Elaine Howard Ecklund and Christopher P. Scheitle's "Religion vs. Science"

Elaine Howard Ecklund is Herbert S. Autrey Chair in Social Sciences and Professor of Sociology at Rice University. Christopher P. Scheitle is Assistant Professor of Sociology at West Virginia University.

They applied the “Page 99 Test” to their new book, Religion vs. Science: What Religious People Really Think, and reported the following:
From page 99:
An Orthodox Jewish primary schoolteacher explained, “There’s a saying called tikkun olam, that we are supposed to repair the world. We’re supposed to be in partnership with God to repair the world.”
The quote above appears on page 99 in Religion vs. Science, in a chapter examining how religion influences individuals’ attitudes towards the environment broadly and towards specific environmental issues like climate change. The book presents the results of five years of research that included a nationally representative survey of over 10,000 Americans as well as over 300 in-depth interviews with individuals representing a wide range of faith traditions. Contrary to what one might think based on certain caricatures found in the public sphere, our research finds that religious people across faith traditions are quite positive towards science.

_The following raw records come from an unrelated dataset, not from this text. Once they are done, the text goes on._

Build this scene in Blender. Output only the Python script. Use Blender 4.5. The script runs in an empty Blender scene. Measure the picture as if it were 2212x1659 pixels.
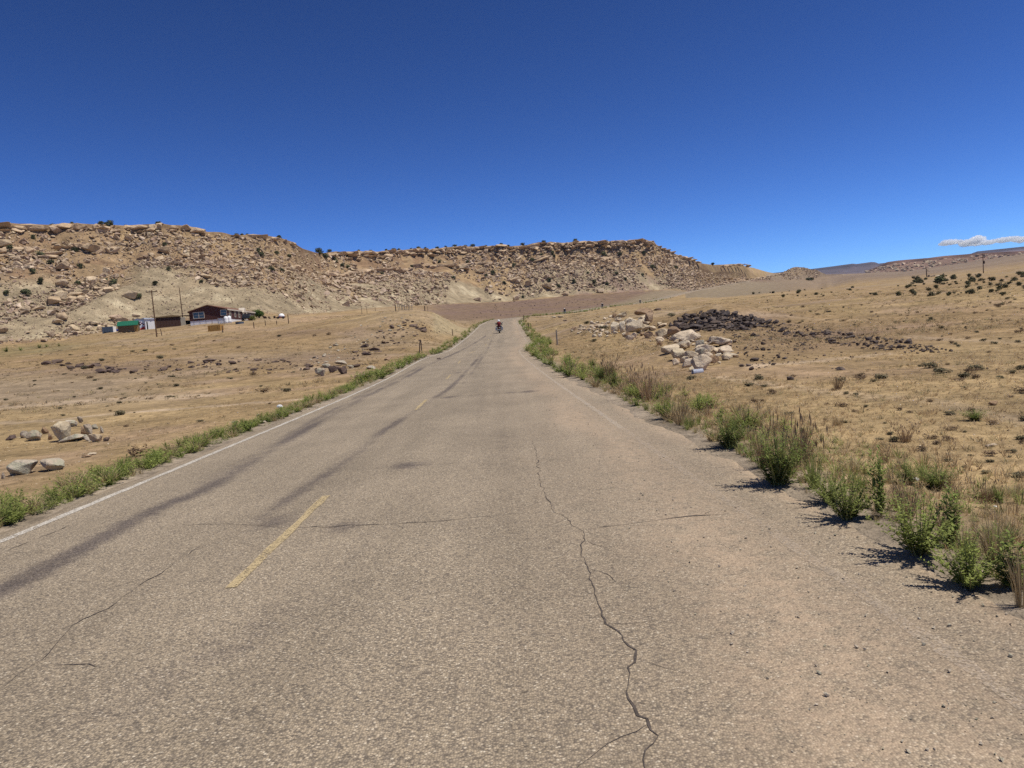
import bpy, bmesh, math, random
import numpy as np
from mathutils import Vector, Matrix

random.seed(7)
RNG = np.random.default_rng(7)
SC = bpy.context.scene
COL = SC.collection

# ------------------------------------------------------------------ camera
CAM = np.array([0.0, 0.0, 1.5])
PITCH, ROLL = math.radians(4.2), math.radians(4.8)
FOC = 1593.0            # focal length in pixels of a 2212 x 1659 picture
_F = np.array([0, math.cos(PITCH), -math.sin(PITCH)])
_U0 = np.array([0, math.sin(PITCH), math.cos(PITCH)])
_X0 = np.array([1.0, 0, 0])
_R = math.cos(ROLL) * _X0 - math.sin(ROLL) * _U0
_U = math.cos(ROLL) * _U0 + math.sin(ROLL) * _X0
cam_data = bpy.data.cameras.new('camera')
cam_data.sensor_width = 36.0
cam_data.lens = 36.0 * FOC / 2212.0
cam_data.clip_start, cam_data.clip_end = 0.1, 60000.0
cam = bpy.data.objects.new('camera', cam_data)
COL.objects.link(cam)
cam.matrix_world = Matrix(((_R[0], _U[0], -_F[0], CAM[0]), (_R[1], _U[1], -_F[1], CAM[1]),
                           (_R[2], _U[2], -_F[2], CAM[2]), (0, 0, 0, 1)))
SC.camera = cam

# ------------------------------------------------------------------ sky, sun, exposure
SUN_AZ, SUN_EL = math.radians(106.0), math.radians(66.0)   # azimuth from +Y towards +X
world = bpy.data.worlds.new('World')
SC.world = world
world.use_nodes = True
wn = world.node_tree.nodes
wl = world.node_tree.links
wn.clear()
w_out = wn.new('ShaderNodeOutputWorld')
w_bg = wn.new('ShaderNodeBackground')
w_sky = wn.new('ShaderNodeTexSky')
w_sky.sky_type = 'NISHITA'
w_sky.sun_disc = False
w_sky.sun_elevation = SUN_EL
w_sky.sun_rotation = SUN_AZ
w_sky.altitude = 2800.0
w_sky.air_density = 0.78
w_sky.dust_density = 0.0
w_sky.ozone_density = 8.0
w_bg.inputs['Strength'].default_value = 0.05
w_gam = wn.new('ShaderNodeGamma')          # contrasty camera response for the deep desert blue
w_gam.inputs['Gamma'].default_value = 1.62
wl.new(w_sky.outputs['Color'], w_gam.inputs['Color'])
wl.new(w_gam.outputs['Color'], w_bg.inputs['Color'])
wl.new(w_bg.outputs['Background'], w_out.inputs['Surface'])

sun_data = bpy.data.lights.new('sun', 'SUN')
sun_data.energy = 5.0
sun_data.angle = math.radians(0.53)
sun_data.color = (1.0, 0.95, 0.86)
sun = bpy.data.objects.new('sun', sun_data)
COL.objects.link(sun)
_sd = Vector((math.sin(SUN_AZ) * math.cos(SUN_EL), math.cos(SUN_AZ) * math.cos(SUN_EL), math.sin(SUN_EL)))
sun.rotation_euler = (-_sd).to_track_quat('-Z', 'Y').to_euler()
sun.location = (60, 10, 120)

SC.view_settings.view_transform = 'Standard'
SC.view_settings.look = 'None'
SC.view_settings.exposure = -0.07
SC.view_settings.gamma = 1.0
SC.view_settings.use_curve_mapping = False
SC.cycles.max_bounces = 10
SC.cycles.diffuse_bounces = 3
SC.cycles.glossy_bounces = 2
SC.cycles.transmission_bounces = 3
SC.cycles.volume_bounces = 8
SC.cycles.use_denoising = False
SC.cycles.use_adaptive_sampling = False

# ------------------------------------------------------------------ geometry of the view (to measure the place)
def ray(px, py):
    px = np.asarray(px, float); py = np.asarray(py, float)
    a = (px - 1106.0) / FOC
    b = -(py - 829.5) / FOC
    return _F + a[..., None] * _R + b[..., None] * _U

def az_of(px, py):
    d = ray(px, py)
    return np.degrees(np.arctan2(d[..., 0], d[..., 1]))

def at(px, py, r):
    """point seen at (px, py), at a horizontal distance r"""
    d = ray(px, py)
    h = np.hypot(d[..., 0], d[..., 1])
    return CAM + d * (np.asarray(r, float) / h)[..., None]

def proj(p):
    q = np.asarray(p, float) - CAM
    f = q @ _F
    return 1106.0 + FOC * (q @ _R) / f, 829.5 - FOC * (q @ _U) / f, f

# ------------------------------------------------------------------ noise
def _hash(i, j, seed):
    h = (i.astype(np.int64) * 374761393 + j.astype(np.int64) * 668265263 + seed * 1274126177) & 0xFFFFFFFF
    h = ((h ^ (h >> 13)) * 1274126177) & 0xFFFFFFFF
    h = h ^ (h >> 16)
    return (h & 0xFFFF) / 32767.5 - 1.0

def vnoise(x, y, seed=0):
    x = np.asarray(x, float); y = np.asarray(y, float)
    i = np.floor(x); j = np.floor(y)
    u = x - i; v = y - j
    u = u * u * (3 - 2 * u); v = v * v * (3 - 2 * v)
    a = _hash(i, j, seed); b = _hash(i + 1, j, seed)
    c = _hash(i, j + 1, seed); d = _hash(i + 1, j + 1, seed)
    return (a * (1 - u) + b * u) * (1 - v) + (c * (1 - u) + d * u) * v

def fbm(x, y, seed=0, octaves=4):
    s = 0; a = 1.0; t = 0
    for k in range(octaves):
        s = s + a * vnoise(x * 2 ** k, y * 2 ** k, seed + k * 17)
        t += a; a *= 0.5
    return s / t

def sstep(a, b, x):
    t = np.clip((np.asarray(x, float) - a) / (b - a), 0, 1)
    return t * t * (3 - 2 * t)

# ------------------------------------------------------------------ the road's line: pavement centre x(y) and height z(y)
def pchip(X, Y):
    X = np.asarray(X, float); Y = np.asarray(Y, float)
    h = np.diff(X); d = np.diff(Y) / h
    m = np.zeros(len(X)); m[0] = d[0]; m[-1] = d[-1]
    for k in range(1, len(X) - 1):
        if d[k - 1] * d[k] > 0:
            w1 = 2 * h[k] + h[k - 1]; w2 = h[k] + 2 * h[k - 1]
            m[k] = (w1 + w2) / (w1 / d[k - 1] + w2 / d[k])
    def f(x):
        x = np.asarray(x, float)
        xc = np.clip(x, X[0], X[-1])
        k = np.clip(np.searchsorted(X, xc) - 1, 0, len(X) - 2)
        hh = h[k]; t = (xc - X[k]) / hh
        v = ((2 * t ** 3 - 3 * t ** 2 + 1) * Y[k] + (t ** 3 - 2 * t ** 2 + t) * hh * m[k]
             + (-2 * t ** 3 + 3 * t ** 2) * Y[k + 1] + (t ** 3 - t ** 2) * hh * m[k + 1])
        return v + (x - xc) * np.where(x > X[-1], m[-1], np.where(x < X[0], m[0], 0))
    return f

HALF = 3.8
_yaw = math.tan(math.radians(-1.34))
_ry = [-40, 0, 30, 50, 62, 84, 95, 130, 180, 230, 295, 362, 500, 640, 950]
_rz = [0.3, 0.0, -0.2, 0.02, 0.25, 0.82, 1.17, 2.55, 4.35, 5.05, 7.3, 9.2, 16.8, 25.0, 45.0]
_rx = [-1.3 + _yaw * y for y in (-40, 0, 30, 50)]
for (mx, my, r) in ((1061, 748, 62), (1068, 728, 84), (1071, 717, 95), (1077, 701, 130), (1104, 688.5, 180), (1208, 679, 230),
                    (1296, 669, 295), (1382, 658, 362), (1500, 630, 500), (1605, 617, 640), (1765, 604, 950)):
    _rx.append(float(at(mx, my, r)[0]))
road_x = pchip(_ry, _rx)
road_z = pchip(_ry, _rz)

def road_off(x, y):
    """signed sideways distance from the pavement centre"""
    s = (road_x(y + 0.5) - road_x(y - 0.5))
    return (x - road_x(y)) / np.sqrt(1 + s * s)

# ------------------------------------------------------------------ the land: feature curves lofted outward from the viewpoint
AZT = np.arange(-180, 180.01, 0.05)

def smooth(v, sig):
    n = int(sig / 0.05 * 3)
    k = np.exp(-0.5 * (np.arange(-n, n + 1) * 0.05 / sig) ** 2); k /= k.sum()
    return np.convolve(np.pad(v, n, mode='edge'), k, mode='valid')

def curve_px(pts, sig=0.0):
    p = np.array(pts, float)
    az = az_of(p[:, 0], p[:, 1])
    q = at(p[:, 0], p[:, 1], p[:, 2])
    o = np.argsort(az)
    r = np.interp(AZT, az[o], p[o, 2]); z = np.interp(AZT, az[o], q[o, 2])
    if sig:
        r = smooth(r, sig); z = smooth(z, sig)
    return r, z

def curve_z(pts, sig=0.8):
    p = np.array(pts, float)
    hy = 712 - (p[:, 0] - 1106) * math.tan(ROLL)
    az = az_of(p[:, 0], hy)
    r = np.interp(AZT, az, p[:, 1]); z = np.interp(AZT, az, p[:, 2])
    return (smooth(r, sig), smooth(z, sig)) if sig else (r, z)

KR, KZ = [], []
def add_curve(rz):
    KR.append(rz[0]); KZ.append(rz[1])

add_curve(curve_z([(0, 1.0, 0.0), (2212, 1.0, 0.0)]))
add_curve(curve_z([(-300, 10, -0.15), (700, 10, -0.12), (1106, 10, -0.08), (2500, 10, -0.12)]))
add_curve(curve_z([(-300, 22, -0.3), (700, 22, -0.3), (1106, 22, -0.2), (1500, 22, -0.12), (2500, 22, -0.2)]))
add_curve(curve_z([(-300, 42, -0.15), (600, 42, -0.2), (1000, 42, -0.1), (1300, 42, 0.0), (1700, 42, 0.1), (2500, 42, 0.1)]))
add_curve(curve_z([(-300, 75, 1.3), (250, 75, 1.2), (600, 75, 1.2), (800, 75, 1.0), (950, 75, 0.9), (1080, 75, 0.6), (1300, 75, 1.3),
                   (1700, 75, 1.5), (2500, 75, 1.6)]))
add_curve(curve_px([(-300, 788, 110), (0, 783, 110), (300, 755, 110), (600, 719, 110), (750, 690, 110), (830, 674, 110), (880, 670, 110),
                    (930, 674, 110), (970, 690, 112), (1005, 703, 114), (1060, 710, 114), (1130, 702, 114), (1300, 677, 112), (1600, 653, 112),
                    (2000, 626, 112), (2212, 609, 112), (2500, 585, 112)], 0.5))
add_curve(curve_px([(-300, 775, 165), (0, 754, 168), (120, 742, 170), (230, 722, 176), (340, 711, 178), (450, 698, 180), (560, 691, 184),
                    (640, 687, 188), (760, 683, 190), (880, 688, 190), (1000, 694, 190), (1100, 690, 190), (1211, 680, 232), (1296, 670, 290),
                    (1450, 662, 200), (1600, 645, 200), (2000, 614, 200), (2212, 596, 200), (2500, 572, 200)], 0.4))
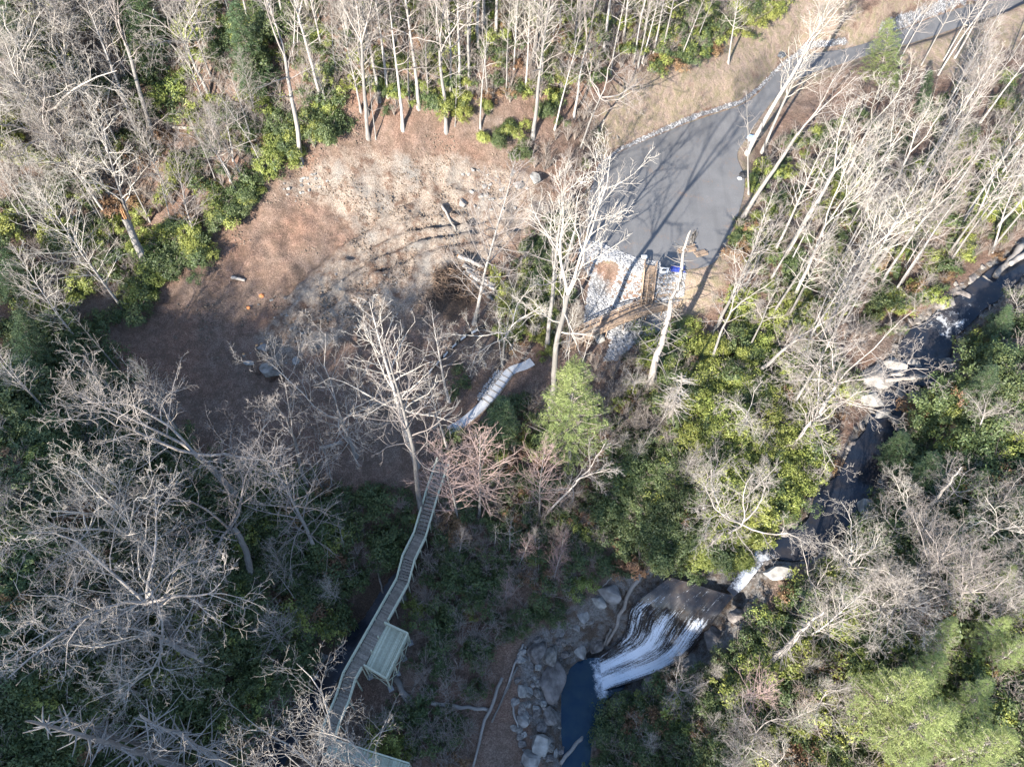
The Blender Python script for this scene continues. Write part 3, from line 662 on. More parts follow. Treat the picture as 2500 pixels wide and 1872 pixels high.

This is not to say that there are no tensions or conflicts between individuals’ religious faith and their orientation towards science. As we argue throughout the book, at the center of such conflicts is the question of how particular scientific findings or areas of research challenge individuals’ conceptions of a God who is active in the world and conceptions of humans as sacred in nature. For instance, we found in our survey data and our interviews that religious individuals are quite flexible in what they are willing to accept in regards to the origins of the world and life as long as they perceive some room for God to have a role.

The book also offers guidance on how the relationship between scientific and religious communities might be improved. The first step is to shed the stereotypes held of each other in both communities. The second step is to recognize that the religious and scientific communities hold many overlapping concerns. Finally, both communities need to better understand the nature of the tensions that do exist. While these tensions may take the manifest form of technical debates about scientific findings, they often mask more latent concerns about meaning and identity.